By the time the album's third track kicks in, the aching, GRAMMY-winning "It's Too Late," which she wrote with Toni Stern, the listener is gifted with three astounding original songs in a row. It's a feat fitting for a greatest hits collection.
But therein lies the magic, and gravity, of Tapestry. "Home Again" and "Beautiful" both fit into that warm feeling Adler tried to concoct in the studio, the former an obvious allusion to that living room feel and the latter the namesake of the Tony-winning Broadway musical in which King's pop hits were transposed to wild success on the Great White Way.
"You've Got a Friend," the first track on the album's B-side, which Carole wrote in response to Taylor's "Fire and Rain" in which he sang, "I've seen lonely times when I could not find a friend," is an emotional epicenter for King. She initially employs the might of those single piano notes she favors with melancholy vocals when she mournfully sings, "When you're down," later crescendoing into the resounding proclamation of "I'll be there." King later said writing the song was so easy, it was one of the most incredible songwriting experiences of her life.

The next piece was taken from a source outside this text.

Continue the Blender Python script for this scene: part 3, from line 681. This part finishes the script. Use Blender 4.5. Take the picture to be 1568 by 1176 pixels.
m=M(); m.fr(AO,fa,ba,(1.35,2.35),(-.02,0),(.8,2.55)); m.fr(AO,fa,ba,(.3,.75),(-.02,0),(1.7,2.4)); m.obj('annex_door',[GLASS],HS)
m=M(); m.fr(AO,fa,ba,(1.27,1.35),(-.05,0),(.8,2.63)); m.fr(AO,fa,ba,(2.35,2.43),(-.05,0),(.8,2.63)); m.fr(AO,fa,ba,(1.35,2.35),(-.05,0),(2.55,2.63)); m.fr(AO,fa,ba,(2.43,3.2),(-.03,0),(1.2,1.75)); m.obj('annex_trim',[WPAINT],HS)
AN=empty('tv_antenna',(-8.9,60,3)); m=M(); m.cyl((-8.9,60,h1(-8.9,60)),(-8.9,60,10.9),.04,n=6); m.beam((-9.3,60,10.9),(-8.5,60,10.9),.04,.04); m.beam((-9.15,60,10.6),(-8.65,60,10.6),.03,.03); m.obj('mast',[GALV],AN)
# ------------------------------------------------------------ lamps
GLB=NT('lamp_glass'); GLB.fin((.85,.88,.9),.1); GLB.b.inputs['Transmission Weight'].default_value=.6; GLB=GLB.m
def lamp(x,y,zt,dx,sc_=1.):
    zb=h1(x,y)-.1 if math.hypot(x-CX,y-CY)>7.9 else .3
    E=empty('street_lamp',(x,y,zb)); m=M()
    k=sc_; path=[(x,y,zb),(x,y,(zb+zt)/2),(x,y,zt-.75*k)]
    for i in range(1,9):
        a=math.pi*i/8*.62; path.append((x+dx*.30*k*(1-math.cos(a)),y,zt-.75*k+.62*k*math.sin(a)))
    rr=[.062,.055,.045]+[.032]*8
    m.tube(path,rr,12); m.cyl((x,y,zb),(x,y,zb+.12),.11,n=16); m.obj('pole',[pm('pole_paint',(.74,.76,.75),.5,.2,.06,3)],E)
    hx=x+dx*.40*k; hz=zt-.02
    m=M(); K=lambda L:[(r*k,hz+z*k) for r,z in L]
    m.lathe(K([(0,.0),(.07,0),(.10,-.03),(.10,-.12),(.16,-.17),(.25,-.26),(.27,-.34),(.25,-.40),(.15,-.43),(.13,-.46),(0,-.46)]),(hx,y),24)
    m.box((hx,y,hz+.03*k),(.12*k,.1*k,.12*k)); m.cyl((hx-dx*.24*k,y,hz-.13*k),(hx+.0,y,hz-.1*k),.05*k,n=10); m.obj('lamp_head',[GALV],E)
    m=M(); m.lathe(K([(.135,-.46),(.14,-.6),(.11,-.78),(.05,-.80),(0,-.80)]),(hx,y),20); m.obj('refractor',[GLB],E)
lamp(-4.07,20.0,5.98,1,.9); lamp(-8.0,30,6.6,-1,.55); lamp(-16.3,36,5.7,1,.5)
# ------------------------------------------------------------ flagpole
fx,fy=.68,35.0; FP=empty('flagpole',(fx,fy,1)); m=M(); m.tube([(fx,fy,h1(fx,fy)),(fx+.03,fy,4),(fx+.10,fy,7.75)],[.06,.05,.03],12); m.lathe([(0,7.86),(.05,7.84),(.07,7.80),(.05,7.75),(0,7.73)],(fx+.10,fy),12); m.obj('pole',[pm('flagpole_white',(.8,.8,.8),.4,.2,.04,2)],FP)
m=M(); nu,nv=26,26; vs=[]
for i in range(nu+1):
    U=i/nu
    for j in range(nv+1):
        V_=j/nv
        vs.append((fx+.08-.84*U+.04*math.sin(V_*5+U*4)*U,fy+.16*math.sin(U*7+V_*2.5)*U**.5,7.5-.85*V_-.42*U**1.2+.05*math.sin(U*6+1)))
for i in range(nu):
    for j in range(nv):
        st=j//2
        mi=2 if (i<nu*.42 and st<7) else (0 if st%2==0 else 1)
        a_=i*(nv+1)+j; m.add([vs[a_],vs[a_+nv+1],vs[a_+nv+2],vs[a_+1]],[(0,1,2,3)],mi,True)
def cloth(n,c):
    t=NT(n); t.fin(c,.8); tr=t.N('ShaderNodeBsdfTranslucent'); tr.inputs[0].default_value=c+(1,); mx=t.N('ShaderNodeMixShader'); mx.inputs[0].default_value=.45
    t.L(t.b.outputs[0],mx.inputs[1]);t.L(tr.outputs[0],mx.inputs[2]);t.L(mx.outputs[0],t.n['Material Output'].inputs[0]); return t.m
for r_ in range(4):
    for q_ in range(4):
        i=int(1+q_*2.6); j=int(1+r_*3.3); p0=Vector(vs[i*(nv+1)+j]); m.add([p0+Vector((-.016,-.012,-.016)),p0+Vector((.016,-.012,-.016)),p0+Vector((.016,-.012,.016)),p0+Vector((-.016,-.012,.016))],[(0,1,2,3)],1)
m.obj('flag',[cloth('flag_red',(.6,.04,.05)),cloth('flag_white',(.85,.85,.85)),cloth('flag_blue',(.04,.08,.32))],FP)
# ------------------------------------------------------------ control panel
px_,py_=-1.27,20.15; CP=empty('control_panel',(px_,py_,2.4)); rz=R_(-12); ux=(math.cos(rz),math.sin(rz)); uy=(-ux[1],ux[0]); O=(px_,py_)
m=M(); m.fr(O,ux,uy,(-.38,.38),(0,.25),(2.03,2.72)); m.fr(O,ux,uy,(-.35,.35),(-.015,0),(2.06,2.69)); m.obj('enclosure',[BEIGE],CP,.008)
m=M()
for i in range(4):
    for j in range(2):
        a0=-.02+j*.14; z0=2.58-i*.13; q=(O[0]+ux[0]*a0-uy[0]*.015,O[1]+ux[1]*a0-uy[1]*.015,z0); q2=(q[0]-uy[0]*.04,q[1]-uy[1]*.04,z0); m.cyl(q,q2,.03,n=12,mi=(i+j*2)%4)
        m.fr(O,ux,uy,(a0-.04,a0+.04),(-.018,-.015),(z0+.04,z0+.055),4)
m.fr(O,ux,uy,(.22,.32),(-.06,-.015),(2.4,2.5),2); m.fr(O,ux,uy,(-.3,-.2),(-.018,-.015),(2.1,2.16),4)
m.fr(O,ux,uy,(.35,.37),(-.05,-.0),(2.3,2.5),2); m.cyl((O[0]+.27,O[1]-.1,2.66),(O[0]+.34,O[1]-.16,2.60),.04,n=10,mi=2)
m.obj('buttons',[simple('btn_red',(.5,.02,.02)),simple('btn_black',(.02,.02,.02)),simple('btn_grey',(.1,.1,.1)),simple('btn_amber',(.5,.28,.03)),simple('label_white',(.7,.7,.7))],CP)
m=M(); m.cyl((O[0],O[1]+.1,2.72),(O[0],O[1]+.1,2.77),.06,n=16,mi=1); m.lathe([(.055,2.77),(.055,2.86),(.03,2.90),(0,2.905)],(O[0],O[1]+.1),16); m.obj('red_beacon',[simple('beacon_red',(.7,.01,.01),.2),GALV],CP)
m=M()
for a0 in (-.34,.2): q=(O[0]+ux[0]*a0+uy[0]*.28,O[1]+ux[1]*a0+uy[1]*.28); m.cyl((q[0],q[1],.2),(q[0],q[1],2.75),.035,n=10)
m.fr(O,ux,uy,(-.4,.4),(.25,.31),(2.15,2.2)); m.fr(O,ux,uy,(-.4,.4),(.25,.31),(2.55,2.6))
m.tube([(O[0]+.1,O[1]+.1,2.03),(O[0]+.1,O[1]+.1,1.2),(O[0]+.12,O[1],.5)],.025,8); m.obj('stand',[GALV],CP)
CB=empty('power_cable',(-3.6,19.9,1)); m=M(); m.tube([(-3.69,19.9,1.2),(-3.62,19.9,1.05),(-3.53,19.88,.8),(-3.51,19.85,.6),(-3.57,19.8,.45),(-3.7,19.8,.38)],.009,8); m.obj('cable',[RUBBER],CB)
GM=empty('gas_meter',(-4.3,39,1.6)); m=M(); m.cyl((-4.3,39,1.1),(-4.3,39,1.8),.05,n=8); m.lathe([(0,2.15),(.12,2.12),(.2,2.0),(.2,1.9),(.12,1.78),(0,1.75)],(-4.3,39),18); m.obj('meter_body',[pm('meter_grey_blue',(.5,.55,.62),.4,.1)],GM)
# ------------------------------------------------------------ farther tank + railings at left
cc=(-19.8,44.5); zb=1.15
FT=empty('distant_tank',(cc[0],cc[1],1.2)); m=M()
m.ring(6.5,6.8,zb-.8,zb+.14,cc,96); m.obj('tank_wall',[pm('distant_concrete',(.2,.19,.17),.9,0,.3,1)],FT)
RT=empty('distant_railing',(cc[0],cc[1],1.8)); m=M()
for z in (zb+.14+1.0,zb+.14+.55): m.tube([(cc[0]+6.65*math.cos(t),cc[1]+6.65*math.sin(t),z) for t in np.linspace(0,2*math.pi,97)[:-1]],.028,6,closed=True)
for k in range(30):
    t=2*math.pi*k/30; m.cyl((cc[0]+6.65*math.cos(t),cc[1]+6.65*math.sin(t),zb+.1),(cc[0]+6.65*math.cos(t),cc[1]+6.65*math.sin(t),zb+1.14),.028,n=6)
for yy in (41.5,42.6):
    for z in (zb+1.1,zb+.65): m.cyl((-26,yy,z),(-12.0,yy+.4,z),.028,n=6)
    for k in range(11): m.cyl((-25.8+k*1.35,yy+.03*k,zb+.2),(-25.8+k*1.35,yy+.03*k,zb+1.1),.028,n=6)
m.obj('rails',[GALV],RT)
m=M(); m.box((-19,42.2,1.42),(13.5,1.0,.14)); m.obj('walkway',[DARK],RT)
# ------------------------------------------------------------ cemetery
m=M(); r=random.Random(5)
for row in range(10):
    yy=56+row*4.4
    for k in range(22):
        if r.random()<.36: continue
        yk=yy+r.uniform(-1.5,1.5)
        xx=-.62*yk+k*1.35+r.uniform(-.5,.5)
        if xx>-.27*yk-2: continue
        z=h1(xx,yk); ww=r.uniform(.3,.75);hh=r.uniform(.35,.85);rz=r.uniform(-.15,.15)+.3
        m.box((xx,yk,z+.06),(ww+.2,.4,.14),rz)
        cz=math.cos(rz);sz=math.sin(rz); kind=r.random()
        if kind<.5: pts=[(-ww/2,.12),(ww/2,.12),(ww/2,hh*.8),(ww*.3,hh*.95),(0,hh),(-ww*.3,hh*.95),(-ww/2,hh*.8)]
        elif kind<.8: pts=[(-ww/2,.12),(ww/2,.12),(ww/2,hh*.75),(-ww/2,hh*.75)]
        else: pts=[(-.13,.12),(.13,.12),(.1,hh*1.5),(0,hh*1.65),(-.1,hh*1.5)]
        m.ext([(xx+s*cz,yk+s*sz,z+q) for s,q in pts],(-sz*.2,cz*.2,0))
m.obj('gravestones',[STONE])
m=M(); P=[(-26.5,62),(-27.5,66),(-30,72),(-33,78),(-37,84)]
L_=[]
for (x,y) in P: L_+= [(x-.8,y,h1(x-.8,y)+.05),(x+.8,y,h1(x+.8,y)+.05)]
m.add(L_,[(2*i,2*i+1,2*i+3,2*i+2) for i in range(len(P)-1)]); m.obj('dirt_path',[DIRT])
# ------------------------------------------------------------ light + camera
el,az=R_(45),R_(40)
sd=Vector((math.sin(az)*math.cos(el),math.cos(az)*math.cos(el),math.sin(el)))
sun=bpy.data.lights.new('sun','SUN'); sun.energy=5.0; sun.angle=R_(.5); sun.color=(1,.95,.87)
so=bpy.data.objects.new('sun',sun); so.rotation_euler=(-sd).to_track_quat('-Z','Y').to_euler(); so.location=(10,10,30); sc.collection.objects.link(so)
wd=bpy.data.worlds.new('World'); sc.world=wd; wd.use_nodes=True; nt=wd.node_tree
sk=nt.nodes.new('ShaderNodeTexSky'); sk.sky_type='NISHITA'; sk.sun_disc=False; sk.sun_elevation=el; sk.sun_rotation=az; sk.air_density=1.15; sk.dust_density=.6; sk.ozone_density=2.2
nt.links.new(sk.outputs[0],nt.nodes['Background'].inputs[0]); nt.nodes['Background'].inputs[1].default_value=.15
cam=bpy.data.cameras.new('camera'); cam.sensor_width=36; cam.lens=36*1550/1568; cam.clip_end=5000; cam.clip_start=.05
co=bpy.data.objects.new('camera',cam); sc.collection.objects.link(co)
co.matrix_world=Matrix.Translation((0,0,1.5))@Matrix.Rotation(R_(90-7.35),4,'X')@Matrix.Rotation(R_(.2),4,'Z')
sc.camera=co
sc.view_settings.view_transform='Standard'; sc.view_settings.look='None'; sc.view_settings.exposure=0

As for the rest of Tapestry, King takes a page from Writer and returns to her favorite songs written for other artists: Her first hit, "Will You Love Me Tomorrow?," now infused with sweet emotion, featured backing vocals from Mitchell and Taylor, while her version of "(You Make Me Feel Like) A Natural Woman," remade all her own, serves as an understated companion piece to Aretha Franklin's beloved rendition.
"Tapestry changed my life," King said of its personal impact upon its release on Feb. 10, 1971, after taking three weeks to record the album with a $22,000 production budget. "In an immediate way, it gave me financial independence, which was really wonderful. Less immediate and in an ongoing way, it opened doors." She also separated its success from her life at the time: caring for two kids and expecting a third. "I buried myself in (motherhood) and kept fame and the whole thing around success at bay. And I think I did that successfully."
On a larger scale, Tapestry solidified the singer/songwriter genre and was a brick in the road to a decade, and soon generations, of artists both writing and performing personal songs, sounding like they were made by hand with lyrics so freshly handwritten you could still smell the pencil. A disparate list of cultural icons and works could have King and Tapestry to thank for paving the way, among them the career of the songwriter-turned-artist Barry Manilow to Taylor Swift albums like Folklore and Evermore.
Did Carole King know she had lightning in a bottle? Does she even know when she's writing a good song? "You like to think we do know, but you don't always," she explained in a 2012 interview. "We never know. It's a big, old, crazy thing."